İmanın var olduğunun alameti
02/08/2022 Salı Köşe yazarı O.Ü
İmanın gaybî olması
lazımdır. Görmeden inanmalıdır. Görülen şeye iman edilmiş olmaz.
Sual: Bir kimsede imanın var olup olmadığı ne ile ve nasıl anlaşılır?
Cevap: İmanın şartı
altıdır, bunlar inanılacak şeylerdir. Amentüdeki altı şeye inanmak, imandır. İmanın
bunlardan da önce gelen asıl iki şartı ise gayba iman ve hubb-i fillah, buğd-i
fillahtır. İmanın, bir müminde var olması bu iki şarta bağlıdır:
Birincisi, gayba imandır ki, görmeden, kendi
aklına, bilgisine danışmadan inanmaktır. Gayba iman esastır ve gayba iman etmek
lazımdır. Çünkü dünyânın ve ahıretin bütün saadetleri, görmeden inanmaya
bağlıdır. Can, rûh boğaza gelmeden önce iman etmiş olmalıdır. Can boğaza
gelince, ahıretin bütün hâlleri gösterilir. O zaman bütün kâfirler iman etmek
isterler. Hâlbuki imanın gaybî olması lazımdır. Görmeden inanmalıdır. Görülen
şeye iman edilmiş olmaz. Fakat bu anda, mü'minlerin tövbesi kabul olunur.
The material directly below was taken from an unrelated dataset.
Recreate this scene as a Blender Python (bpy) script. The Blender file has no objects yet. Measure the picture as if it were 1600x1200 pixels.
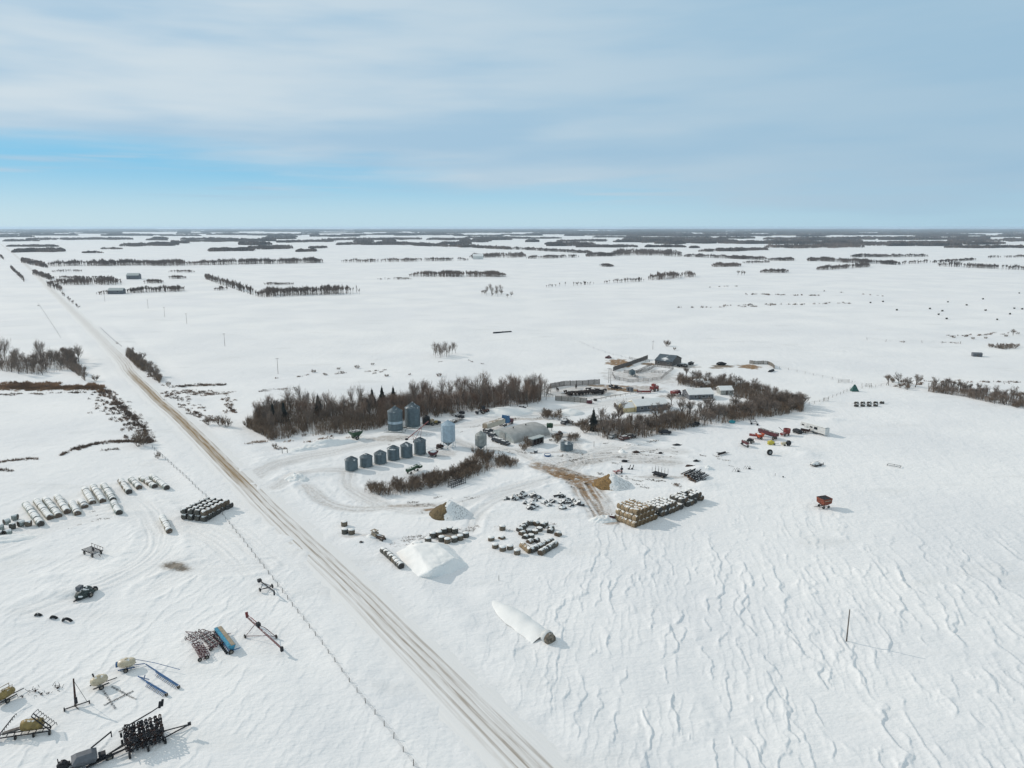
import bpy, math, random
import numpy as np
from mathutils import Vector, Matrix, Euler
S = bpy.context.scene
COL = S.collection
R = math.radians
rnd = random.Random(7)
# ---------------------------------------------------------------- camera
F, PITCH, H = 1148.0, R(12.05), 80.0
CP, SP = math.cos(PITCH), math.sin(PITCH)
def P(px, py, z=0.0):
    """ground point under a place of the photograph (metres)"""
    x = (px - 800) / F; u = -(py - 600) / F
    dy = CP + u * SP; dz = -SP + u * CP
    t = (z - H) / dz
    return Vector((x * t, dy * t, z))
def mpp(py):
    u = -(py - 600) / F
    return (-H / (-SP + u * CP)) / F
def ang(a, b):
    A, B = P(*a), P(*b); return math.atan2(B.y - A.y, B.x - A.x)
def dist(a, b): return (P(*a) - P(*b)).length
cd = bpy.data.cameras.new('camera'); cam = bpy.data.objects.new('camera', cd); COL.objects.link(cam)
cam.location = (0, 0, H); cam.rotation_euler = (R(90) - PITCH, 0, 0)
cd.sensor_width = 36; cd.lens = 36 * F / 1600; cd.clip_start = 1; cd.clip_end = 120000
S.camera = cam
# ---------------------------------------------------------------- mesh builder
class MB:
    def __init__(s): s.v = []; s.f = []; s.m = []; s.mi = 0
    def poly(s, vs, fs):
        b = len(s.v); s.v += [tuple(v) for v in vs]
        for f in fs: s.f.append([b + i for i in f]); s.m.append(s.mi)
        return s
    def box(s, c, d, rz=0, M=None):
        x, y, z = d[0] / 2, d[1] / 2, d[2] / 2
        vs = [Vector((i * x, j * y, k * z)) for k in (-1, 1) for j in (-1, 1) for i in (-1, 1)]
        m = M if M is not None else Matrix.Rotation(rz, 3, 'Z')
        return s.poly([m @ v + Vector(c) for v in vs], [(0, 2, 3, 1), (4, 5, 7, 6), (0, 1, 5, 4), (1, 3, 7, 5), (3, 2, 6, 7), (2, 0, 4, 6)])
    def bar(s, a, b, w=.1, h=None):
        a, b = Vector(a), Vector(b); d = b - a
        if d.length < 1e-5: return s
        q = d.to_track_quat('X', 'Z').to_matrix()
        return s.box((a + b) / 2, (d.length, w, h or w), M=q)
    def tube(s, a, b, r0, r1=None, n=8, cap=True):
        a, b = Vector(a), Vector(b); r1 = r0 if r1 is None else r1; d = b - a
        if d.length < 1e-6: return s
        q = d.to_track_quat('Z', 'Y').to_matrix(); vs = []
        for c, r in ((a, r0), (b, r1)):
            for i in range(n):
                t = 2 * math.pi * i / n; vs.append(c + q @ Vector((math.cos(t) * r, math.sin(t) * r, 0)))
        fs = [(i, (i + 1) % n, n + (i + 1) % n, n + i) for i in range(n)]
        if cap: fs += [tuple(range(n - 1, -1, -1)), tuple(range(n, 2 * n))]
        return s.poly(vs, fs)
    def lathe(s, prof, n=24, c=(0, 0, 0), axis='Z', arc=(0, 2 * math.pi)):
        full = abs(arc[1] - arc[0] - 2 * math.pi) < 1e-6; k = n if full else n + 1; vs = []
        for r, z in prof:
            for i in range(k):
                t = arc[0] + (arc[1] - arc[0]) * i / n; x, y = math.cos(t) * r, math.sin(t) * r
                p = (x, y, z) if axis == 'Z' else ((z, x, y) if axis == 'X' else (x, z, y))
                vs.append((p[0] + c[0], p[1] + c[1], p[2] + c[2]))
        fs = []
        for j in range(len(prof) - 1):
            for i in range(n if full else n):
                a = j * k + i; b = j * k + (i + 1) % k
                fs.append((a, b, b + k, a + k) if axis != 'Y' else (a, a + k, b + k, b))
        return s.poly(vs, fs)
    def blob(s, c, r, nz=6, n=10, amp=.15, rg=rnd, half=False):
        vs = []; ph = [rg.random() * 6.28 for _ in range(4)]
        for j in range(nz + 1):
            el = (math.pi / 2) * j / nz if half else -math.pi / 2 + math.pi * j / nz
            for i in range(n):
                t = 2 * math.pi * i / n
                k = 1 + amp * (math.sin(2 * t + ph[0] + 3 * el) * .5 + math.sin(3 * t + ph[1] - 2 * el) * .3 + rg.uniform(-.4, .4))
                vs.append((c[0] + r[0] * k * math.cos(el) * math.cos(t), c[1] + r[1] * k * math.cos(el) * math.sin(t), c[2] + r[2] * k * math.sin(el)))
        fs = [(j * n + i, j * n + (i + 1) % n, (j + 1) * n + (i + 1) % n, (j + 1) * n + i) for j in range(nz) for i in range(n)]
        return s.poly(vs, fs)
    def mesh(s, name, mats, smooth=False):
        me = bpy.data.meshes.new(name); me.from_pydata(s.v, [], s.f)
        for m in (mats if isinstance(mats, (list, tuple)) else [mats]): me.materials.append(m)
        me.polygons.foreach_set('material_index', s.m)
        if smooth: me.polygons.foreach_set('use_smooth', [True] * len(me.polygons))
        me.update(); return me
    def build(s, name, mats, parent=None, smooth=False, loc=None, rz=None, label=None):
        o = bpy.data.objects.new(name, s.mesh(name, mats, smooth)); COL.objects.link(o)
        if parent: o.parent = parent
        if loc is not None: o.location = loc
        if rz is not None: o.rotation_euler = (0, 0, rz)
        if label: o['label'] = label
        return o
def tag(o, label, cat=None, group=None, kind=None):
    if label: o['label'] = label
    if cat: o['category'] = cat
    if group: o['group'] = group
    if kind: o['kind'] = kind
    return o
def thing(name, label, cat, loc=(0, 0, 0), rz=0, group=None):
    o = bpy.data.objects.new(name, None); COL.objects.link(o); o.empty_display_size = .5
    o.location = loc; o.rotation_euler = (0, 0, rz); return tag(o, label, cat, group)
def tree_copy(o, loc=None, rz=None, sc=None, label=None, parent=None, kids=None):
    c = o.copy(); COL.objects.link(c); c.parent = parent
    if loc is not None: c.location = loc
    if rz is not None: c.rotation_euler = (0, 0, rz)
    if sc is not None: c.scale = sc
    if label: c['label'] = label
    for k in (o.children if kids is None else kids): tree_copy(k, parent=c)
    return c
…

İkincisi, hubb-i fillah ve
buğd-i fillahtır. Bu iki şart yoksa, Amentüde bildirilen altı şarta bir kimse inansa da
mümin olamaz. Hubb-i fillah; Allah için sevmek, buğd-i fillah ise, Allahü teâlâ
için sevmemektir. İmanın alameti; hubb-i fillah ve buğd-i fillahtır.
Bir hadîs-i şerîfte;
(Allahü teâlânın bazı
kulları vardır. Bunlar, Peygamber değildir. Peygamberler ve şehitler, kıyamet
günü bunlara imrenirler. Bunlar, birbirini tanımayan, uzak yerlerde yaşayan,
Allah için birbirini seven müminlerdir) buyuruldu.
Allahü teâlânın en çok
sevdiği ibadet, hubb-i fillah ve buğd-i fillahtır ve imanın alametidir.
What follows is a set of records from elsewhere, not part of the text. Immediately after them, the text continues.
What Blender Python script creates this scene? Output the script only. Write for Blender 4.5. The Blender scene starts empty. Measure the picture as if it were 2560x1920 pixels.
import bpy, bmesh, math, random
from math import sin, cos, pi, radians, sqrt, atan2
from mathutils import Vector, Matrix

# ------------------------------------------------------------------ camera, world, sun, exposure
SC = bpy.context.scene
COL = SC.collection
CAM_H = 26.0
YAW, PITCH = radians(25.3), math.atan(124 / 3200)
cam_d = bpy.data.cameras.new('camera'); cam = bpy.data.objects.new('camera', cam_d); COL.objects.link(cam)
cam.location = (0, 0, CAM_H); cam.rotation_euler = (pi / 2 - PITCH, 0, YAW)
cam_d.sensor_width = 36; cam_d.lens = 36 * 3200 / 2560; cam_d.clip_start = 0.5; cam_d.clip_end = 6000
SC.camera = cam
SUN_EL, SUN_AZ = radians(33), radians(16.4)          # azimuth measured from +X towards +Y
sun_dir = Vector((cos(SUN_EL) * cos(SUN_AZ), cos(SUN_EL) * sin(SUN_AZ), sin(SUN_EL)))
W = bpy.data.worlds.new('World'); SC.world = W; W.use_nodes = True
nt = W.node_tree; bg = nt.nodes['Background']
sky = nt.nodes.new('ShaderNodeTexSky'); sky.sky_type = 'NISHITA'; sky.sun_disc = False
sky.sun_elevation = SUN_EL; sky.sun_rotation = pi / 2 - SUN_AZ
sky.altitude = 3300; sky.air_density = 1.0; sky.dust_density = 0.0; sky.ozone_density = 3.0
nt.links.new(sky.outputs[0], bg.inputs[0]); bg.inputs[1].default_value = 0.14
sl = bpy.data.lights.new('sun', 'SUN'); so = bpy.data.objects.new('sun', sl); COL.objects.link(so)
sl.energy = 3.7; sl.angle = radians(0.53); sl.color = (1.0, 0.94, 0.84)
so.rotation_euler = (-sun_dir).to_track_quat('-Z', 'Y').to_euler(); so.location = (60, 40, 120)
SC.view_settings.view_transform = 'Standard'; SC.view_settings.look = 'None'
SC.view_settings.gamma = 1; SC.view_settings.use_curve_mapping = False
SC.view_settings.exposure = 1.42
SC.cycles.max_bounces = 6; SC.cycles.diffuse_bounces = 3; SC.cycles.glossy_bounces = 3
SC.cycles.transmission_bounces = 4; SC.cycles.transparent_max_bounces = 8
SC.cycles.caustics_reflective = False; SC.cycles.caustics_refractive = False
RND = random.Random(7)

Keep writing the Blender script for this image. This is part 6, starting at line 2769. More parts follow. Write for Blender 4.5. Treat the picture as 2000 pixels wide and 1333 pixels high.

İbadetlerin en üstünü olduğu bildirilen hubb-i fillah ve buğd-i fillah da
bu demektir. Resulullah efendimiz buyurdu ki:
(İmanın temeli ve en
kuvvetli alameti, Müslümanları sevmek ve Müslümanlara düşmanlık edenleri
sevmemektir.) Cenab-ı Hak, İsa aleyhisselama vahyederek;
(Eğer yerlerde ve
göklerde bulunan bütün mahlukların ibadetlerini yapsan, dostlarımı sevmedikçe
ve düşmanlarıma düşmanlık etmedikçe, hiç faydası olmaz) buyurmuştur. Hadis-i
şerifte buyuruldu ki:
(Allahü teâlâ, bir Peygambere vahyetti ki, falan abide söyle; dünyada zühd ederek, nefsini rahata kavuşturdun ve kendini kıymetlendirdin. Benim için ne yaptın? Abid; ya Rabbî! Senin için ne yapılır? deyince Allahü teâlâ; düşmanıma, benim için düşmanlık ettin mi ve sevdiğimi benim için sevdin mi? buyurdu.)